I’m constructing an image dataset using torch.einsum, and I found a behavior that I could not understand.

The following dummy code reproduces what puzzles me:

import torch

rho = torch.randn(10,4,4)
basis = torch.randn(4,2,64,64)
result = torch.einsum('imn,mjkl,njkl->ijkl',rho,basis,basis)

The variable result, which has shape (10,2,64,64), would be my dataset. There are 10 images, with 2 color channels, with resolution 64x64.

When I started training neural networks with this dataset, I found that the process was around 3x slower compared to when I used other datasets with the same shape and datatype. By investigating further, I found out that result.stride() = (1, 40960, 640, 10), which explains the slowness: during the batching process, each batch is not contiguously stored on memory. By correcting this dataset using result.contiguous() I get back to normal speeds.
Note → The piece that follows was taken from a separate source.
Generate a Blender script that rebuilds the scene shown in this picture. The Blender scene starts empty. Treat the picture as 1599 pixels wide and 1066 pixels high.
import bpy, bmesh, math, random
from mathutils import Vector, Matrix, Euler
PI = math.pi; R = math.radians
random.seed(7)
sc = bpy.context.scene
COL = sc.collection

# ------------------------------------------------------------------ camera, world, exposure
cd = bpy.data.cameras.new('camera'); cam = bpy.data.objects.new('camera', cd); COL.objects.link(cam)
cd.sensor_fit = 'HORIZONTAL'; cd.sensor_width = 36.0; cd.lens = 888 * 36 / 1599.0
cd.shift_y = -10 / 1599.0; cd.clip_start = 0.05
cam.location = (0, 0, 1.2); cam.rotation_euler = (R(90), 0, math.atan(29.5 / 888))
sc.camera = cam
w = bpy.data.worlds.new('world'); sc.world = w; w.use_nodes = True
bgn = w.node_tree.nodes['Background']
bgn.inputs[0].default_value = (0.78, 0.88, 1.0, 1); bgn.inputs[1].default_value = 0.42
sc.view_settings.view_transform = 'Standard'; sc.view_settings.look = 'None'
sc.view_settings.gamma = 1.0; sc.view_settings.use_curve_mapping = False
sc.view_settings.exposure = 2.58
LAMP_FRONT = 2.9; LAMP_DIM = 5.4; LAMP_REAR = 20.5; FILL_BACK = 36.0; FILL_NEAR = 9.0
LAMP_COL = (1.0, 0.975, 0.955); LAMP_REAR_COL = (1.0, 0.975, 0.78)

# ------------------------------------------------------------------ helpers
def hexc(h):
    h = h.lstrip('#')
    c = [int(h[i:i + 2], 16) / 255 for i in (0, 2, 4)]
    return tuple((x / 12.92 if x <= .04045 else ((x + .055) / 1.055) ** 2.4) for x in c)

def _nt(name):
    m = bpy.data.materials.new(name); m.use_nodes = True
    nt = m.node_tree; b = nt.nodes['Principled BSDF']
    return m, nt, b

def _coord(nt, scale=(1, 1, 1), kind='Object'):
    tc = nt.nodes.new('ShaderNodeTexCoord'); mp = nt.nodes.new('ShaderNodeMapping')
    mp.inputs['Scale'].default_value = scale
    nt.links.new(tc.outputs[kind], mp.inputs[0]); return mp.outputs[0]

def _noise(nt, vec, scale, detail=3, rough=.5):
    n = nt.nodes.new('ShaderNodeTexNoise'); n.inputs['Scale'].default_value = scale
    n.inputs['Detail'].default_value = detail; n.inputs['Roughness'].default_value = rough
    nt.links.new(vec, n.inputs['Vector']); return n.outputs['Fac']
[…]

I would like, therefore, to understand what determines the stride of the result of einsum. Is there a better way to obtain the stride that I want?

Thank you very much!

The stride result of a computation is an implementation detail. What happens (in the most common case) is that PyTorch rearranges dimensions to express the contraction of 2 operands as a batch matrix multiplication and then permutes the axes back to the desired output.

One easy thing to try is to call .contiguous() right after the einsum.
If you are on the CPU, another thing you could try is to use numpy.einsum, which can be much more sophisticated than PyTorch’s implementation.